Print exactly those lines that run from the beginning of the data to the line bearing "sc.view_settings.look = 'None'", inclusive.

Scripts that build scenes.
::::
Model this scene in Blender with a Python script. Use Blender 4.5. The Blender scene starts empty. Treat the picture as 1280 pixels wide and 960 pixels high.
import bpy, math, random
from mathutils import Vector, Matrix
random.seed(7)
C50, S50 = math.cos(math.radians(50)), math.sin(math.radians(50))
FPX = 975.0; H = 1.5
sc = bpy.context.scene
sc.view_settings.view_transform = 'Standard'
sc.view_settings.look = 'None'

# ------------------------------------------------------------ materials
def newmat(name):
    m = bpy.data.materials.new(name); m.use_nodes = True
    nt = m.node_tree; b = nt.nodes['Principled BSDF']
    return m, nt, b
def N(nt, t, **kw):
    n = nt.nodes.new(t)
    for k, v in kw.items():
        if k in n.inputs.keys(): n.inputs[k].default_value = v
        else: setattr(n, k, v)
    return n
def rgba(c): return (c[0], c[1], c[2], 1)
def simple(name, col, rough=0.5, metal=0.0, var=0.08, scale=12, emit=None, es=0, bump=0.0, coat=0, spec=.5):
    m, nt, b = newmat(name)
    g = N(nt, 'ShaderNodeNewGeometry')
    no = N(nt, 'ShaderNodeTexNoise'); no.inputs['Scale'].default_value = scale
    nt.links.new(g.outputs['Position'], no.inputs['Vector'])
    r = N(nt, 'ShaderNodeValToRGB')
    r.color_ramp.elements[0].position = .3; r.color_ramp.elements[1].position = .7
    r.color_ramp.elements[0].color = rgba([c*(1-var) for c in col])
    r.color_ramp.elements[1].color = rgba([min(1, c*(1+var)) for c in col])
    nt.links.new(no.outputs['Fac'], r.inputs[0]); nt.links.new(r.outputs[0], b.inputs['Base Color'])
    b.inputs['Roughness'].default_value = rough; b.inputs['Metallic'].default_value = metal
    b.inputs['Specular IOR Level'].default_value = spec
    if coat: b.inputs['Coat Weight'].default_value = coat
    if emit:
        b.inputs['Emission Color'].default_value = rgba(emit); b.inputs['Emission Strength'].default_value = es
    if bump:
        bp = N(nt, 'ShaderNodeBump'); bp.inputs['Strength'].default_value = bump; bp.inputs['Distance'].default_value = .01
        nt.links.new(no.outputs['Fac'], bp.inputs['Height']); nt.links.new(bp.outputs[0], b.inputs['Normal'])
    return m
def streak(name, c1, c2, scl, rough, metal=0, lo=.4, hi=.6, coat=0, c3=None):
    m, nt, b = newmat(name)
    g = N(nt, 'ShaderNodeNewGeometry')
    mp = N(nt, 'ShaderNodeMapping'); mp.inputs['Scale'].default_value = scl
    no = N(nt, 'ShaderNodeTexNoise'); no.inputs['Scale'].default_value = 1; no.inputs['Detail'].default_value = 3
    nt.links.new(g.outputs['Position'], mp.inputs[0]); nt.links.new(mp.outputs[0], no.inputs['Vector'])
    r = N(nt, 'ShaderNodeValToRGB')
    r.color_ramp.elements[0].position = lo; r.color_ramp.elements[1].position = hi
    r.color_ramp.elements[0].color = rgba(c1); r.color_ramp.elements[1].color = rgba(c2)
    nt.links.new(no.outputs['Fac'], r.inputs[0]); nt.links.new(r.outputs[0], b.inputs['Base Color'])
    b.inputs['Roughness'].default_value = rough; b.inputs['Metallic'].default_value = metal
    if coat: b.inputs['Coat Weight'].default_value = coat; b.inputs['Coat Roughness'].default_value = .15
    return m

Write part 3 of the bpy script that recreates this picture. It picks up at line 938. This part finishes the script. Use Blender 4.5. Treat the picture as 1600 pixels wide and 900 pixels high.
::::
PROBLEM SOLUTION.
Model this scene in Blender with a Python script. Use Blender 4.5. The Blender scene starts empty. Treat the picture as 1280 pixels wide and 960 pixels high.
import bpy, math, random
from mathutils import Vector, Matrix
random.seed(7)
C50, S50 = math.cos(math.radians(50)), math.sin(math.radians(50))
FPX = 975.0; H = 1.5
sc = bpy.context.scene
sc.view_settings.view_transform = 'Standard'
sc.view_settings.look = 'None'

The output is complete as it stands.